November 17, 2018

BY CHRIS HUSSEY
Chris hussey

It’s hard to find any award show with the same kind of influence and reputation as the Academy Awards, better known as the Oscars. The annual awards ceremony, held this year on Feb. 28, recognizes achievements in the film industry, as voted upon by the members of the Academy.

The awards given out at the show have so much prestige; there’s really nothing like winning an Oscar. No other statuettes have the ability to make a filmmaker’s or actor’s career like it.

But like so many other influential and overhyped institutions, the Oscars are far from perfect. The show is once again facing criticism for its lack of racial diversity, both in the nominees and the members making the decisions. When the 2016 Oscar nominations were announced on Jan. 14, social media exploded with outrage because all the nominees for the acting awards were white for the second year in a row. Once again, the hashtag #OscarsSoWhite was trending on Twitter as an online rebuttal.

With all that conversation, both in the real world and online, it wasn’t going to take long until people started to take a closer look at one of the most exclusive memberships around. The Academy of Motion Pictures Arts and Sciences, best known for hosting the awards show, doesn’t publicly disclose its list of members. The only way to join this elite group is by getting current members to give you a card. However, in 2012, The Los Angeles Times found that 94 per cent of the academy’s members were white.

Of course, the organization has made an effort since then to diversify its membership base and it responded admirably to the criticism it faced by revamping its membership policies. The academy has made it a goal to commit to doubling the number of women and diverse members by 2020, according to a press release issued by the academy.

The Oscars can restructure, but it won’t solve the problem. Manohla Dargis, a New York Times chief film critic, said the lack of racial diversity at the Oscars is a reflection of the industry as whole.

“The primary reason the Oscars are so white this year and most years is that the movie industry is overwhelmingly white,” she said in an article published on Jan. 15. “That’s infuriating, but that’s not shocking.”

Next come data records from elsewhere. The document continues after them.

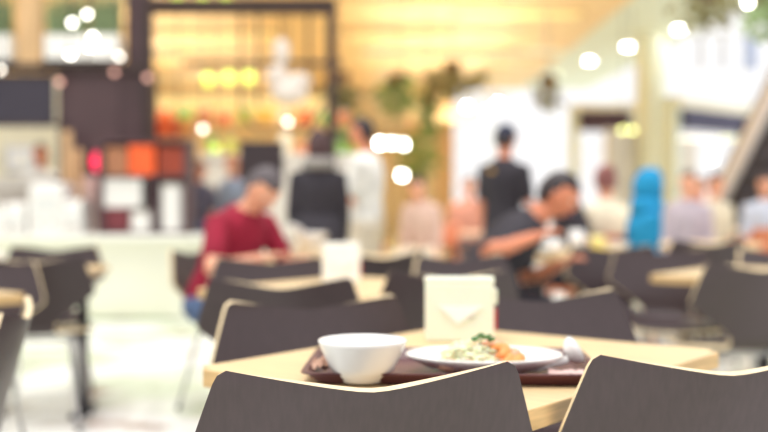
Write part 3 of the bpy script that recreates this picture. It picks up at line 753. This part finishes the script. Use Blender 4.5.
# display unit
t = thing('display_shelf', 'dark brown display shelf standing on the counter with orange boxes', 'shelf', (-2.25, 10.15, .77))
obj('side_panel', bx(((-.40, 0, .44), (.05, .36, .88))), dkbrown_m, t); obj('side_panel', bx(((.40, 0, .44), (.05, .36, .88))), dkbrown_m, t); obj('side_panel', bx(((.10, 0, .27), (.05, .36, .52))), dkbrown_m, t)
for z in (.015, .535, .87): obj('shelf_board', bx(((0, 0, z), (.84, .38, .03))), dkbrown_m, t)
obj('back_panel', bx(((0, .17, .44), (.76, .02, .85))), mat('dark_red_panel', (90, 44, 50), .6), t)
def carton(label, x, z, w, h, d, m, grp, y=10.10):
    t = thing('storage_box', label, 'box', (x, y, z), 0, grp)
    obj('box_body', bx(((0, 0, h / 2), (w, d, h))), m, t, bevel=.006); obj('box_lid', bx(((0, 0, h), (w * 1.02, d * 1.02, .025))), m, t, bevel=.005)
SZ = .77
carton('brown box on the upper shelf, left of the orange one', -2.50, SZ + .55, .20, .25, .26, brownbox_m, 'boxes on the display shelf')
carton('bright orange box in the middle of the upper shelf', -2.265, SZ + .55, .24, .27, .26, orange_m, 'boxes on the display shelf')
carton('dark russet box on the upper shelf, right of the orange one', -1.99, SZ + .55, .24, .25, .26, russet_m, 'boxes on the display shelf')
carton('large white box on the lower shelf, upper half', -2.45, SZ + .25, .36, .27, .22, steelwhite_m, 'boxes on the display shelf')
carton('dark red box on the lower shelf beneath the white box', -2.50, SZ + .03, .22, .20, .22, mat('wine_box', (120, 50, 58), .6), 'boxes on the display shelf')
def canister(label, x, y, r, h):
    t = thing('canister', label, 'canister', (x, y, SZ + .03), 0, 'white canisters on the display shelf')
    obj('canister_body', lathe(bmesh.new(), [(0, 0), (r, 0), (r, h), (0, h)], 28), steelwhite_m, t, smooth=False); obj('canister_lid', lathe(bmesh.new(), [(0, h), (r * 1.04, h), (r * 1.04, h + .025), (r * .3, h + .035), (0, h + .035)], 28), grey_m, t)
canister('white canister left of the shelf divider', -2.275, 10.02, .10, .17)
canister('taller white canister right of the shelf divider', -1.99, 10.08, .12, .42)
# red round sign light
t = thing('round_sign', 'small glowing red round sign with a white centre', 'sign', (-2.72, 10.38, 1.46))
obj('sign_disc', lathe(bmesh.new(), [(0, 0), (.115, 0), (.115, .04), (0, .04)], 32), lampr_m, t).rotation_euler = (R(90), 0, 0)
obj('sign_centre', lathe(bmesh.new(), [(0, .041), (.045, .041), (.045, .05), (0, .05)], 24), lamps_m, t).rotation_euler = (R(90), 0, 0)
obj('sign_bracket', bx(((0, .07, 0), (.03, .14, .03))), black_m, t)
# stall frame
Y0 = 10.75
struct(obj('wall_stall_brown', bx(((-2.81, Y0 + .12, 1.45), (.98, .10, 1.9)), ((-2.49, Y0 + .12, 3.1), (.24, .10, 1.4))), dkbrown_m))
struct(obj('wall_stall_cream', bx(((-4.7, 12.3, 1.25), (3.4, .12, 2.5))), mat('cream_back_wall', (238, 232, 208), .6, var=.03)))
t = thing('menu_board', 'dark slate menu board hanging under the left beam', 'sign', (-3.70, Y0, 1.86)); obj('board', bx(((-.22, 0, .23), (1.2, .05, .48))), navy_m, t); obj('board_frame', bx(((-.18, 0, .475), (1.3, .07, .03)), ((-.18, 0, -.015), (1.3, .07, .03))), beam_m, t)
obj('hanger', bx(((-.6, 0, .55), (.02, .02, .16)), ((.3, 0, .55), (.02, .02, .16))), beam_m, t)
t = thing('picture', 'pale framed picture on the cream wall behind the counter', 'picture', (-4.16, 12.22, 1.55)); obj('frame', bx(((0, 0, 0), (.34, .03, .30))), mat('pale_blue_frame', (206, 208, 222), .6), t); obj('print', bx(((0, -.018, 0), (.26, .006, .22))), paper_m, t)
struct(obj('trim_2', bx(((-3.55, Y0, 2.42), (2.4, .12, .08))), beam_m))
struct(obj('trim_3', bx(((-2.37, Y0, 1.55), (.09, .09, 3.1)), ((-.53, Y0, 1.55), (.09, .09, 3.1)), ((-4.8, Y0, 1.55), (.09, .09, 3.1)), ((-1.45, Y0, 3.06), (1.9, .10, .10)), ((-1.45, Y0 + 2, 2.72), (1.9, .06, .06)), ((-.60, Y0 + 2, 1.37), (.06, .06, 2.74))), beam_m))
struct(obj('trim_4', bx(((-3.55, Y0, 2.80), (.24, .14, .68))), tan_m))
struct(obj('wall_stall_amber', bx(((-2.1, 13.6, 1.2), (2.9, .12, 2.4))), yellow_m))
# rails of the suspended frame
t = thing('trellis_frame', 'thin dark hanging frame round the white lamp', 'frame', (-1.02, Y0, 3.05))
for a, b in (((-.42, -.04), (-.42, -1.05)), ((-.42, -1.05), (-.28, -1.25)), ((-.28, -1.25), (.25, -1.25)), ((.25, -1.25), (.43, -.95)), ((-.25, -.04), (-.25, -1.0)), ((.26, -.04), (.26, -.7))):
    bm = bmesh.new(); tube(bm, [(a[0], 0, a[1]), (b[0], 0, b[1])], .014, 8); obj('bar', bm, beam_m, t)
t = thing('sculpted_lamp', 'white sculpted hanging lamp inside the thin dark frame', 'lamp', (-.98, Y0 + .3, 2.20))
bm = bmesh.new(); ball(bm, (0, 0, 0), .20, 3, (1, .9, .62)); ball(bm, (-.12, 0, .16), .12, 3); ball(bm, (.10, 0, .12), .13, 3, (1, 1, .7)); ball(bm, (-.08, 0, .42), .09, 3, (1, 1, 1.6))
link('lamp_shade', remeshed(bm, .012, 6), t, mat('lamp_shade_white', (248, 236, 226), .6, var=.02), True)
bm = bmesh.new(); tube(bm, [(-.08, 0, .5), (-.08, 0, .80)], .008, 8); obj('cord', bm, black_m, t)
# beam for cord
struct(obj('trim_5', bx(((-1.45, Y0 + .3, 3.03), (1.9, .05, .05)),), beam_m))

# foliage helpers
def leaves(n, sx, sy, sz, size, seed, drop=0):
    r = random.Random(seed); bm = bmesh.new()
    for _ in range(n):
        while True:
            u, v, w = (r.uniform(-1, 1) for _ in range(3))
            if u * u + v * v + w * w < 1: break
        c = V(u * sx, v * sy, w * sz); d = V(r.uniform(-1, 1), r.uniform(-1, 1), r.uniform(-1, .6) - drop).normalized()
        s = d.cross(V(r.uniform(-1, 1), r.uniform(-1, 1), r.uniform(-1, 1))).normalized(); L = size * r.uniform(.7, 1.3); nn = d.cross(s) * L * .12
        p = [bm.verts.new(q) for q in (c, c + d * L * .5 + s * L * .22 + nn, c + d * L, c + d * L * .5 - s * L * .22 + nn)]
        bm.faces.new(p)
    return bm
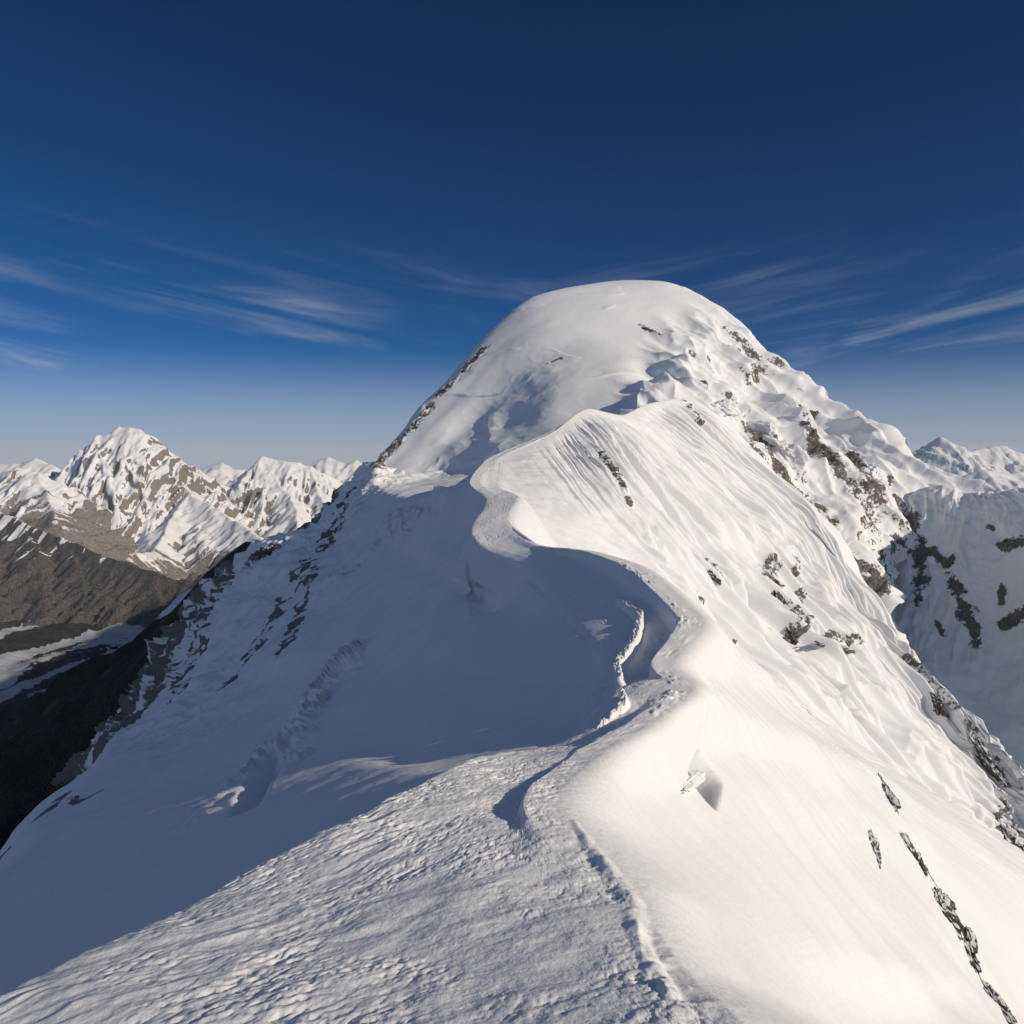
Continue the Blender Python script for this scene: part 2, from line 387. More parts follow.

It’s for this reason that boycotting the Oscars, like Will Smith and Viola Davis have said they’ll do, isn’t going to solve anything. The Oscars are just a small part of the issue. If we ever want to see more recognition for actors of colour, it is going to take a lot more than that. It’s time we give minorities a chance, and not just stereotypical roles as well. Put them front and centre. Maybe then we will get to see some new characters on the Oscar stage next year.